There have been far more downs than ups since then, though. The engineer had already issued one profit warning that year - a so-called "growth pause" in February, which neither I nor the market paid much attention to - but a second duly arrived within a few months of my bullish editorial, while 2015 has brought three more. At one stage its shares had plunged 60 per cent since I wrote. "Still holding Rolls-Royce?" a friend emailed me with more than a hint of schadenfreude - revenge, perhaps, for a 'told you so' moment I'd offered in summary of one of his less successful investments.

The answer to his question is yes, but for no other reason than I hadn't got around to asking myself the question of whether, in light of this year's rapid deterioration in market conditions, business performance and share price, I should be. But is Rolls-Royce so broken that there's no recovery in sight?
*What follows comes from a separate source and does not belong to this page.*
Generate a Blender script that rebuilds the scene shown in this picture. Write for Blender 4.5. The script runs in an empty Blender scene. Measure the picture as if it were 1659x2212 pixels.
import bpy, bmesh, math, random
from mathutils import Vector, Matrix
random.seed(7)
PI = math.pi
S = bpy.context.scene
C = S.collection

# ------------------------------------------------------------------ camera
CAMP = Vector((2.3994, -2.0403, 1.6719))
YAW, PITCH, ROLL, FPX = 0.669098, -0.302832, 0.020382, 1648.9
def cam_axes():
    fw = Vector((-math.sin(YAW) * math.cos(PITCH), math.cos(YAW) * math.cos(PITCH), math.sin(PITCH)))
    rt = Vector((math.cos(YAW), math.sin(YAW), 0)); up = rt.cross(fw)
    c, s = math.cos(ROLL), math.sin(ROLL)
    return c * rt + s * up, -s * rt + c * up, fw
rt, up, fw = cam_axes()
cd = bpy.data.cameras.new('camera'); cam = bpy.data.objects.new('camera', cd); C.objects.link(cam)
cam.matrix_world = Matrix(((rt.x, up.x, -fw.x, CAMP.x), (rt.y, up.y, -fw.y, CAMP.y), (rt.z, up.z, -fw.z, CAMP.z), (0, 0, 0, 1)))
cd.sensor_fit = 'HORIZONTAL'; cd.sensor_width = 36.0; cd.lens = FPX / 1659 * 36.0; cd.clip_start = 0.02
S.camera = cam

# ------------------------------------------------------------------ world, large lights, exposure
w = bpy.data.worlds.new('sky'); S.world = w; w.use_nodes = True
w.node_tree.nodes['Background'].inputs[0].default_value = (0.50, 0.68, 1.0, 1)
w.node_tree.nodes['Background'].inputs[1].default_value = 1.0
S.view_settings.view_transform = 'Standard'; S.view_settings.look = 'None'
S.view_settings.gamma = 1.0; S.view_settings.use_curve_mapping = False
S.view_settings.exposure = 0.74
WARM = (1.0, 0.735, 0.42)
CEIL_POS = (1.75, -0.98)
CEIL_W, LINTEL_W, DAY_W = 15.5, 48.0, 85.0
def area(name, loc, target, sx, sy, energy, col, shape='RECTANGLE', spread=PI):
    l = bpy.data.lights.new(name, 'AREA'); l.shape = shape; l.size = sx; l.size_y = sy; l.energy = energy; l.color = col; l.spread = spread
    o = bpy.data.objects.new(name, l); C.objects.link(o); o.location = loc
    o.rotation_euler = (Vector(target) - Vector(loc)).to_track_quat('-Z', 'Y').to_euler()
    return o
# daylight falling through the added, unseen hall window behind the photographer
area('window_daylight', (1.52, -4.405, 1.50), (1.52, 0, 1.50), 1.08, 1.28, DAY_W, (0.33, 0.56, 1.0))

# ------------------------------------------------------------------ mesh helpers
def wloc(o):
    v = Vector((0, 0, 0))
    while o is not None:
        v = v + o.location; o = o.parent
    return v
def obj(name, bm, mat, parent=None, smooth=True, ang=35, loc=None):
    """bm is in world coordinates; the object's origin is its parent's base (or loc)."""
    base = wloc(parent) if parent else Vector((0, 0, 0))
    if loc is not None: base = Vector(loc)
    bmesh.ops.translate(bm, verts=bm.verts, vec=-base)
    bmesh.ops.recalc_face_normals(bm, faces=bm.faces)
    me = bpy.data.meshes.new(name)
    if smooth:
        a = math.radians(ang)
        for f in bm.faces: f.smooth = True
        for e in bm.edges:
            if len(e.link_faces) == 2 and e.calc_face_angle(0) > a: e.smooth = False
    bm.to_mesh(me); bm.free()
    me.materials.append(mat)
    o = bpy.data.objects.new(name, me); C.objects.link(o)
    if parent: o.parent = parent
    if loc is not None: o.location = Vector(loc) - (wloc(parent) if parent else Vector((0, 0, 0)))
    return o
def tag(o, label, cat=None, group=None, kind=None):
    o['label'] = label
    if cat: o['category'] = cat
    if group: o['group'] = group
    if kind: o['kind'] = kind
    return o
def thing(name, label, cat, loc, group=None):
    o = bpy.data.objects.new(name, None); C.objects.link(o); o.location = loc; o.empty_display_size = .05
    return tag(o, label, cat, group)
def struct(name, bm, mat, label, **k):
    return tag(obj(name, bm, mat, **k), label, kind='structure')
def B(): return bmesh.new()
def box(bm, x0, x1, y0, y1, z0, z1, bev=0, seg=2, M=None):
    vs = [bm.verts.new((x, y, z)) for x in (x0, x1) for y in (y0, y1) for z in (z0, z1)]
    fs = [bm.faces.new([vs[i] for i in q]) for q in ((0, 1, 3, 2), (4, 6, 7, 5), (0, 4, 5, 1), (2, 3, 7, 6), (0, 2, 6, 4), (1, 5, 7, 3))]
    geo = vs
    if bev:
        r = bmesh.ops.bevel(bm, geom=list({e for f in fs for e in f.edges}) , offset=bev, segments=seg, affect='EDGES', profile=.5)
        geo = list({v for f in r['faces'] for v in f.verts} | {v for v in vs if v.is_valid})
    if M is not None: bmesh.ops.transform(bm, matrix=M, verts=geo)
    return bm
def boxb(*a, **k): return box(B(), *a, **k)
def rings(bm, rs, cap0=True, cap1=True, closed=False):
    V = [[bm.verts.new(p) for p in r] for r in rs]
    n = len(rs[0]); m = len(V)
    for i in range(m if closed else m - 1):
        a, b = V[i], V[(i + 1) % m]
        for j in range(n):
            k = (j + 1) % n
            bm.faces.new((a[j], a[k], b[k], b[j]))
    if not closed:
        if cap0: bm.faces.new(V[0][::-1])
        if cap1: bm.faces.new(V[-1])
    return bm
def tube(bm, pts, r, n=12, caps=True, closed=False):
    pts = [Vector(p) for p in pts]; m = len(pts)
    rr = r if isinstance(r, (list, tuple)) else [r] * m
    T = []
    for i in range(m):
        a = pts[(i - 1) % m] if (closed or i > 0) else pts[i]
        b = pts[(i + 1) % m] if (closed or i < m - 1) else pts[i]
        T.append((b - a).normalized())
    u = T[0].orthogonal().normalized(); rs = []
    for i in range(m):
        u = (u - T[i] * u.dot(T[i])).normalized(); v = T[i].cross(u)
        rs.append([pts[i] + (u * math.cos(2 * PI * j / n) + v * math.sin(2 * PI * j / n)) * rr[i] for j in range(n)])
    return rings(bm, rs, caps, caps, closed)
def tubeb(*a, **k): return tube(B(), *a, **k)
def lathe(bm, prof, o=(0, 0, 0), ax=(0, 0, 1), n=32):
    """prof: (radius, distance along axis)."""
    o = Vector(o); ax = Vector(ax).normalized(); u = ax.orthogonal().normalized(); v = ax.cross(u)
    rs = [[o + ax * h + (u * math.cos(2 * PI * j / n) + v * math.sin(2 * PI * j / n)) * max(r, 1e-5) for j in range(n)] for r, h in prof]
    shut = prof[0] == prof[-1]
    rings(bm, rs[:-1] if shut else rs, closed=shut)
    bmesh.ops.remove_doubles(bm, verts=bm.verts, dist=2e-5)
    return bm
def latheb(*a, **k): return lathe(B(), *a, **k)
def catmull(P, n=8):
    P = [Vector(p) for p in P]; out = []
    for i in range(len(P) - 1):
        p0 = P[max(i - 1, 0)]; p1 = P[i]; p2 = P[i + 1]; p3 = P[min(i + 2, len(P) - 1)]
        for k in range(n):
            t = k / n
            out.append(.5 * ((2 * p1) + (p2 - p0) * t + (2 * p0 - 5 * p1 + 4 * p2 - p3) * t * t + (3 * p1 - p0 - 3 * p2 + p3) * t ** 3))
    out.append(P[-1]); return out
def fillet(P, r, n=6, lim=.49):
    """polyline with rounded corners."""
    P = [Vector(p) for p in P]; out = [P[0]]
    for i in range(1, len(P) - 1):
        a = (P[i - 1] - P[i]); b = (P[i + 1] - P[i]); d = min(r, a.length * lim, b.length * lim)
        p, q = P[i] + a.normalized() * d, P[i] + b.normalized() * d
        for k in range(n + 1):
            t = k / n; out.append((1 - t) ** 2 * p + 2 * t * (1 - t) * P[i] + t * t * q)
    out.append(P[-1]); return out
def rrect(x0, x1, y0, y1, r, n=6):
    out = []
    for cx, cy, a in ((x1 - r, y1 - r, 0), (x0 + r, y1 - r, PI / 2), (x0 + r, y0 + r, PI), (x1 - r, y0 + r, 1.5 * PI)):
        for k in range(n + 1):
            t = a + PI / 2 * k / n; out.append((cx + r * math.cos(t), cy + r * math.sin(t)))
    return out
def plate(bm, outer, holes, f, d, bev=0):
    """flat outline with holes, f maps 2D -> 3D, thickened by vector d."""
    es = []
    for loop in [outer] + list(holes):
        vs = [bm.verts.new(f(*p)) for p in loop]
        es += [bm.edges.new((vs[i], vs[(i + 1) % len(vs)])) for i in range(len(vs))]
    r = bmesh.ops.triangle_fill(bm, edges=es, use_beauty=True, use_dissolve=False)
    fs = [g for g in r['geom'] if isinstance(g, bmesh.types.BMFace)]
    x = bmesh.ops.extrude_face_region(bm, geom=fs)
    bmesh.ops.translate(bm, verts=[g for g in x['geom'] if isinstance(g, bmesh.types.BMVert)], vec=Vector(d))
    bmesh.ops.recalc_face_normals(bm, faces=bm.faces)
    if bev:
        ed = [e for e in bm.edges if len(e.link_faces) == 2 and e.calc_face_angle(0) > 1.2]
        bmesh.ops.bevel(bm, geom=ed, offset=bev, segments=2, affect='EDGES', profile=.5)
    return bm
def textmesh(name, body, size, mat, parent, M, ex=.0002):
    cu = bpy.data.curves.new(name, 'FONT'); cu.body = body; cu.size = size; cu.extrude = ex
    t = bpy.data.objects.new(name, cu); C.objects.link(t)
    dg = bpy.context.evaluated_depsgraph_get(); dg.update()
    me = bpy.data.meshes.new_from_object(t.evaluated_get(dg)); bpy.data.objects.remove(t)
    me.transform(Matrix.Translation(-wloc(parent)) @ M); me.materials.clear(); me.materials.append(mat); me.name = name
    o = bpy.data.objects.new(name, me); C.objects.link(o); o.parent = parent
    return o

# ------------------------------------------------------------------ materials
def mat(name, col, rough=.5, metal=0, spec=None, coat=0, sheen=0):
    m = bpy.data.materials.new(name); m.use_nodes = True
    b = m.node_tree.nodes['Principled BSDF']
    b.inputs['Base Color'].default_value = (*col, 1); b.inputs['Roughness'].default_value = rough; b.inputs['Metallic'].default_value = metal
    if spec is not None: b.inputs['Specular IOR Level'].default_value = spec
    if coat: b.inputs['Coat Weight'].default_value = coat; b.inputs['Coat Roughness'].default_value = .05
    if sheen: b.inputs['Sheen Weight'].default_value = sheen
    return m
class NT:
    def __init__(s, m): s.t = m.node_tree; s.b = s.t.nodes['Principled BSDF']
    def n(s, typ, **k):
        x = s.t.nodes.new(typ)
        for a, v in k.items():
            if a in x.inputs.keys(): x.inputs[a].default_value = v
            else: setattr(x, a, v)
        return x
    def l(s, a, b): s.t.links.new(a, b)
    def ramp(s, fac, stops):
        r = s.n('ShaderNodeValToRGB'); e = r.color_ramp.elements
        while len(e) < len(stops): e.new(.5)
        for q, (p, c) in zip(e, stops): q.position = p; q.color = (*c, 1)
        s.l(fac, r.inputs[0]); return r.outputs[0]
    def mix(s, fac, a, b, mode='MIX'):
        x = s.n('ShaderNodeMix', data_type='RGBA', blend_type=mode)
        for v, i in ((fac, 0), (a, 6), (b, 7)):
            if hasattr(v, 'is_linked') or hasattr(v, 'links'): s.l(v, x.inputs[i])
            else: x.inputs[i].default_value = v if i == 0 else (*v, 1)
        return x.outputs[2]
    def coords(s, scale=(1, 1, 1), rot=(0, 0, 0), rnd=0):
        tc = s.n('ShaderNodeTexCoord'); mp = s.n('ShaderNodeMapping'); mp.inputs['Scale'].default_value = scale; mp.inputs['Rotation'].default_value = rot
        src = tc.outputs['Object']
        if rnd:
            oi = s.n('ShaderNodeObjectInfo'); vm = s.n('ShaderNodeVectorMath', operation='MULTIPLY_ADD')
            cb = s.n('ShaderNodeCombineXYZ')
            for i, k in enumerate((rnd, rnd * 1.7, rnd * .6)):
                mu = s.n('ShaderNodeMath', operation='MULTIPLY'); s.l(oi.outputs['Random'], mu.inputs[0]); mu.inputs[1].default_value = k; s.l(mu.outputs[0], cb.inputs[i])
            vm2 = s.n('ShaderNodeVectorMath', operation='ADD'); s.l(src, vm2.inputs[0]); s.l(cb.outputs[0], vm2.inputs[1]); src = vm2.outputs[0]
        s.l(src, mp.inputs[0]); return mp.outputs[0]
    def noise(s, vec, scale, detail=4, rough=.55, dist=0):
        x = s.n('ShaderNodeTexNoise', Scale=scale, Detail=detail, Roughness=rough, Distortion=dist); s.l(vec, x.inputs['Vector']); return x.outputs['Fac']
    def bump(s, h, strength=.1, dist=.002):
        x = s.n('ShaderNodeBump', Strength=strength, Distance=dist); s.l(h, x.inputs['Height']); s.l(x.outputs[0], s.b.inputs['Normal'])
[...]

Our sector specialist Daniel Liberto thinks it is, and that a sixth warning could be on the way, despite new chief executive Warren East's grand strategic plan revealed this week. But having left it so long to jump ship I see little point in selling now - Rolls-Royce is still a market leader, markets will improve, and with activists circling and former Arm Holdings boss Mr East at the helm it should deliver a few ups before long.

The second question my recent unhappy experience prompts is whether buy and hold is such a good strategy after all. If I'd been paying more attention - and was less philosophically inclined towards the approach - I might have decided that, with more pain likely to be on the way, I might well be able to buy the shares more cheaply in the future. The costs of trading out and back in again would certainly be far lower than the uncrystallised capital loss I've so far experienced. It's often been said that timing the market is a mug's game, and that you should run winners rather than banking gains. My experience with Rolls-Royce has taught me that a little judicious profit-taking when times get tough is probably more sensible.